And for the Baltic country's defence minister, Raimundas Karoblis, China and Russia currently posed some of the most sophisticated dangers to Europe.
Chinese tech firm Huawei, for instance, is keen to build '5G' communications infrastructure in EU states, but for Lithuania, as well as for the US and others, that might compromise Western assets.
"On Huawei and China, we fully agree with the risks ... we have quite a similar position to the US", Karoblis told EUobserver.
"As minister of defence, I know we can't have insecure systems in our country.
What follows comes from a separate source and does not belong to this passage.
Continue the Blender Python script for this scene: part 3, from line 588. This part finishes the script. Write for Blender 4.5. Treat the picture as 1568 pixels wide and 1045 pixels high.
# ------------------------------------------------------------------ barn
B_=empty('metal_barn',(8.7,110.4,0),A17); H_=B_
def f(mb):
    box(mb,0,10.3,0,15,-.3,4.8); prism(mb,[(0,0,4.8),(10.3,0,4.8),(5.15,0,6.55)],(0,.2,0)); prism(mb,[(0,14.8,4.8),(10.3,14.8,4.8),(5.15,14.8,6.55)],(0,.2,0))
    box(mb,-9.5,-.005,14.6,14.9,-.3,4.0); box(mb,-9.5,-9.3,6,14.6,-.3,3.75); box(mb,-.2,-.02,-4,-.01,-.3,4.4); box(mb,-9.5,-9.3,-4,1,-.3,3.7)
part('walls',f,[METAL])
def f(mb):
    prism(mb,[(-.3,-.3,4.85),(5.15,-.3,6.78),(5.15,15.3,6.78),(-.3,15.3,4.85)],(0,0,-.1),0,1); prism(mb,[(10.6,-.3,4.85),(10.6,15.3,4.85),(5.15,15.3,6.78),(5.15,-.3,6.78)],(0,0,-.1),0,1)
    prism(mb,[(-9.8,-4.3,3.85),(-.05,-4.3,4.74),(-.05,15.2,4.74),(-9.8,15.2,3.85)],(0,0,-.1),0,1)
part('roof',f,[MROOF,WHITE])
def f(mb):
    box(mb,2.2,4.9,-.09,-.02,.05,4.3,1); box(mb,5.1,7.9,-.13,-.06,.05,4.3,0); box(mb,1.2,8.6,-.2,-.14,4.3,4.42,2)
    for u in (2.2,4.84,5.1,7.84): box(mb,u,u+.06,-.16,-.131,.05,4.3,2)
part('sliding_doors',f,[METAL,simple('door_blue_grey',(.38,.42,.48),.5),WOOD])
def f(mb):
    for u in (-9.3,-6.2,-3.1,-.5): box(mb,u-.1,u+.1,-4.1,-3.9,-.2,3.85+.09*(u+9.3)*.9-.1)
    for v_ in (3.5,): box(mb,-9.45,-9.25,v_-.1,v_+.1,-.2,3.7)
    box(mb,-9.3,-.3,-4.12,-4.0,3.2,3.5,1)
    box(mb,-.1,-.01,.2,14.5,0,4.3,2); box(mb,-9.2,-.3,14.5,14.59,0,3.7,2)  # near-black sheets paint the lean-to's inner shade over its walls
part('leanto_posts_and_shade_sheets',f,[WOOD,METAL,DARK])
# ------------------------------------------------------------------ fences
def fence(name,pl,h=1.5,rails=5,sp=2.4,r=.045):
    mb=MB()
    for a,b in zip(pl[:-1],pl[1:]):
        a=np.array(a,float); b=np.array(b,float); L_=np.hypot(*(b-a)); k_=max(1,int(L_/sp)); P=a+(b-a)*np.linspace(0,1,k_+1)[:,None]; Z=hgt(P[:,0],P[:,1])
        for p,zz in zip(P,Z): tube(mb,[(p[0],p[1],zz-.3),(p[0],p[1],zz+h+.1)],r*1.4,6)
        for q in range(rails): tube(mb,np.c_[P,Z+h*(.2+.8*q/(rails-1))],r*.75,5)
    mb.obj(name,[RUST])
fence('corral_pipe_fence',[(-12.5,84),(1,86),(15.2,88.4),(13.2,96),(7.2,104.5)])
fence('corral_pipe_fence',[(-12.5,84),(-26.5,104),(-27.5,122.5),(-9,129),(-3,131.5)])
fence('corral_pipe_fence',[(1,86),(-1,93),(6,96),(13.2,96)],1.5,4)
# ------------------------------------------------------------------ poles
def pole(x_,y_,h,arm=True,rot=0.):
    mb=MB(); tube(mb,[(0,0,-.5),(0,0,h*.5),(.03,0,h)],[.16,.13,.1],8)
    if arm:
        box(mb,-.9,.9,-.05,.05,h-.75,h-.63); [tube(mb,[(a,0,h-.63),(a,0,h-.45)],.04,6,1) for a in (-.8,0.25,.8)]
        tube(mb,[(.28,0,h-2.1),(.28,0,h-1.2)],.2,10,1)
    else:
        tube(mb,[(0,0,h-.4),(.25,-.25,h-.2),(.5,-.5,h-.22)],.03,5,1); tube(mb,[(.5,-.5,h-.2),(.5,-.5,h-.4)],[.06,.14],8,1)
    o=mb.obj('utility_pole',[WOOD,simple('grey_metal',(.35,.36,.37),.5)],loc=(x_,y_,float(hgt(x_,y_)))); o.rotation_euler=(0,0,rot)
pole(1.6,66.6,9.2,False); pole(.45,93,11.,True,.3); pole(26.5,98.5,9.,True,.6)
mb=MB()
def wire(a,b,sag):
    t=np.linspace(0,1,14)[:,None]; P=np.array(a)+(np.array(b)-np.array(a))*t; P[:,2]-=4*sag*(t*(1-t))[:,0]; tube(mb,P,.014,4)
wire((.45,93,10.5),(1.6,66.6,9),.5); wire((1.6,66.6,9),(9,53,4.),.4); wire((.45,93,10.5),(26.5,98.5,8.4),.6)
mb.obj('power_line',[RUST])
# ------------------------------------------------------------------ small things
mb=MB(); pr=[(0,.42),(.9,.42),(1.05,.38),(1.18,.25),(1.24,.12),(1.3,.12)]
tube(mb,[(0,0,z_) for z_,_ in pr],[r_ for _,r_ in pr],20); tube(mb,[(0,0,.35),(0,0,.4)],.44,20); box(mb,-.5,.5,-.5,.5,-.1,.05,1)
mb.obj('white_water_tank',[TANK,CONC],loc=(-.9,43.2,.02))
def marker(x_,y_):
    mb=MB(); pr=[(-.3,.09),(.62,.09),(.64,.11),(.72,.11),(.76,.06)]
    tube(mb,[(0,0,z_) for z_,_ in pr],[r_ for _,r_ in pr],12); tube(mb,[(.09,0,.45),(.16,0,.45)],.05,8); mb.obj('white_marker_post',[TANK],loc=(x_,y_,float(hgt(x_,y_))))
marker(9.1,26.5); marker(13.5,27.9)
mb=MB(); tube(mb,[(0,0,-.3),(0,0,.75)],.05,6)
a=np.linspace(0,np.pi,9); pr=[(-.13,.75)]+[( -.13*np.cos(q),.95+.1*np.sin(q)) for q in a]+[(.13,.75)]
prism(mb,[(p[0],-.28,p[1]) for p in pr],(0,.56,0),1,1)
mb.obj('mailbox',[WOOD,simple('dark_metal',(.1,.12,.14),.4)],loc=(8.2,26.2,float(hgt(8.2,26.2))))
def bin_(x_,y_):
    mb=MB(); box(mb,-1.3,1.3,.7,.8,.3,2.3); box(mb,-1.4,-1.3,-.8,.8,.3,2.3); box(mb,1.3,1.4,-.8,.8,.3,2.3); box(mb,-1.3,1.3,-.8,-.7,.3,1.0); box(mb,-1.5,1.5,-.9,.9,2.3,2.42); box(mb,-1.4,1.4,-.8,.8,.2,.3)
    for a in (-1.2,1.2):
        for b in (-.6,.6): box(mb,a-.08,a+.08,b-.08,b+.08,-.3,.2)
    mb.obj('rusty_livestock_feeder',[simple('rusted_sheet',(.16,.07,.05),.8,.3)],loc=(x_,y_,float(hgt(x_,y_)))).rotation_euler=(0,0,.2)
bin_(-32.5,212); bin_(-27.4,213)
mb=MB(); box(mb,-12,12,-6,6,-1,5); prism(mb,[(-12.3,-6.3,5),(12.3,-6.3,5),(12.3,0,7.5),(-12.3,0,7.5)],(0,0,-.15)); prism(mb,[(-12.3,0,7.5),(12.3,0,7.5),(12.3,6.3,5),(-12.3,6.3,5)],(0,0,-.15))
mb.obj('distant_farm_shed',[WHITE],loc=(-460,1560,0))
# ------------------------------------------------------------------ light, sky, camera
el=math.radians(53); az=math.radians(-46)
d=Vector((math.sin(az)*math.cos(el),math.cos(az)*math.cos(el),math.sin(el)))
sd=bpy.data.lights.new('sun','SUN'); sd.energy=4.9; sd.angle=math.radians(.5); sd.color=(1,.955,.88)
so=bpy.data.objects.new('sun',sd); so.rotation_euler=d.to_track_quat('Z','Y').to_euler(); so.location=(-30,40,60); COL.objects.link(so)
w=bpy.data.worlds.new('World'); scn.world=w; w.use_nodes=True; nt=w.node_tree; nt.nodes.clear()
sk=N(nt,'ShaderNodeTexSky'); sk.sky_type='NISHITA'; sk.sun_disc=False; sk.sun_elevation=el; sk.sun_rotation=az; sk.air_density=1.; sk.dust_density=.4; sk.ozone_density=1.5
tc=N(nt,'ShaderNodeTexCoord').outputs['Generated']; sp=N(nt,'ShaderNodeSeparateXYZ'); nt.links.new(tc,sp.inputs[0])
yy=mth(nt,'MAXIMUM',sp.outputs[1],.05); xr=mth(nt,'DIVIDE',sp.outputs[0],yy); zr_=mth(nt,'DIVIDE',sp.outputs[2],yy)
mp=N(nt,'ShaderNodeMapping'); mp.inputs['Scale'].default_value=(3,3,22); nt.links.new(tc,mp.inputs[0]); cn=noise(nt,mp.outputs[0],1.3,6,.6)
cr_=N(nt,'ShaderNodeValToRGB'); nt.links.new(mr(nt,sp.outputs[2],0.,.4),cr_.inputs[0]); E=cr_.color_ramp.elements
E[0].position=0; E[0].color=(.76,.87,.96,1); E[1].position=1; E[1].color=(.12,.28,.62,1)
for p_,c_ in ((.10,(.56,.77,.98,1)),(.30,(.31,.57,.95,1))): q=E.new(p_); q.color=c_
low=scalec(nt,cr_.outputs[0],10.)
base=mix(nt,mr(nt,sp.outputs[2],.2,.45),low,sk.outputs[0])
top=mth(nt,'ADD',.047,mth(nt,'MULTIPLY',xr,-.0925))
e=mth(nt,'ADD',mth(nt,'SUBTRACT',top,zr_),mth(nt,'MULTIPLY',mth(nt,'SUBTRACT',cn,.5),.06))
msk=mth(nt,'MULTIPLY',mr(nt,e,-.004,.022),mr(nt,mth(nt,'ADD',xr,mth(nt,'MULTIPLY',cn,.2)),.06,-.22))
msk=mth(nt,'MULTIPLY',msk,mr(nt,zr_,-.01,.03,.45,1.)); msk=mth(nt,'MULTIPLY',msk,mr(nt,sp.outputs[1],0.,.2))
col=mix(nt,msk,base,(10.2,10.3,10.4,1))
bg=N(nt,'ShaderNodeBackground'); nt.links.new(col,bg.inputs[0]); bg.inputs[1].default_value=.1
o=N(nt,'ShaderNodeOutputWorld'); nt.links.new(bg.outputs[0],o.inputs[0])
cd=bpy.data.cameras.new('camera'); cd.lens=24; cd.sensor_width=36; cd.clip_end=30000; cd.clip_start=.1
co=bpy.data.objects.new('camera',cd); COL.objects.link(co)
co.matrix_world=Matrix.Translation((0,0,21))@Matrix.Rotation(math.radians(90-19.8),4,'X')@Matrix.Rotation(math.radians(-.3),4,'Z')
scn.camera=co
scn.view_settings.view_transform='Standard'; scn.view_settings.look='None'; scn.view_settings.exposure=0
In the public sector, it [5G] affects the security of our energy and transport systems", he said.
"But in the military sector, if some countries have problems with network security, it creates a problem for everybody on exchange of information, for example, on the positions of allied [Nato] forces," he added.
Meanwhile, living next door to Russia has also taught Lithuanian cyber-defenders a few things about digital warfare.
"Russian attacks are quite frequent ... but it's very difficult to formally establish attribution," Karoblis said.
"We sometimes have Russian attacks from servers which are located in EU member states and the attribution is complicated, but it's possible to see through their character and ... digital footprint," he added.
Russian cyber attacks were sometimes combined with propaganda ones, he also said.
In one example, last year, Russian hackers pushed false allegations that Karoblis himself had taken a bribe from the US government to buy American anti-tank missiles, the minister noted.
In 2017, Russia also pushed a fabricated story that a Lithuanian girl had been been raped by German soldiers in a Nato battalion, he said.
"Such a girl did not exist at all," Karoblis said.
The Vilnius TV tower, where Lithuania wants to put the EU cyber-centre, is a historic monument because that is where Soviet forces killed 14 people on 11 January 1991, when Lithuania broke away from the then USSR.
Karoblis, who was 22 at the time, was part of a crowd which defended Lithuania's Radio and TV Committee building nearby.
The TV tower was "a symbolic place," he told EUobserver, adding: "Of course, the symbolism is, primarily, of importance to us [Lithuanians]".
Old-fashioned threat
But even if the Cold War sounds like ancient history to some Europeans, Russia also posed an increasing conventional threat to Nato's eastern flank today, Karoblis noted.
Russia has amassed troops in its western district in recent years, he said.
It has stuffed its Kaliningrad exclave with ballistic missiles, new tank regiments, and air-defence systems, he added.
And potential instability in Lithuania's neighbour, Belarus, was making matters worse.
Belarus, in August, conducted military exercises on Lithuania's border, including, unusually, with special forces and rocket-artillery units, to try to provoke a Western reaction amid opposition protests at home.
Belarus and Russia also carried out a large drill in September in Belarus to show Russia's "readiness" to intervene if need be, Karoblis said.
And if Russian troops ended up being permanently deployed in Belarus, "that would be a significant change of the military posture in the region," he said.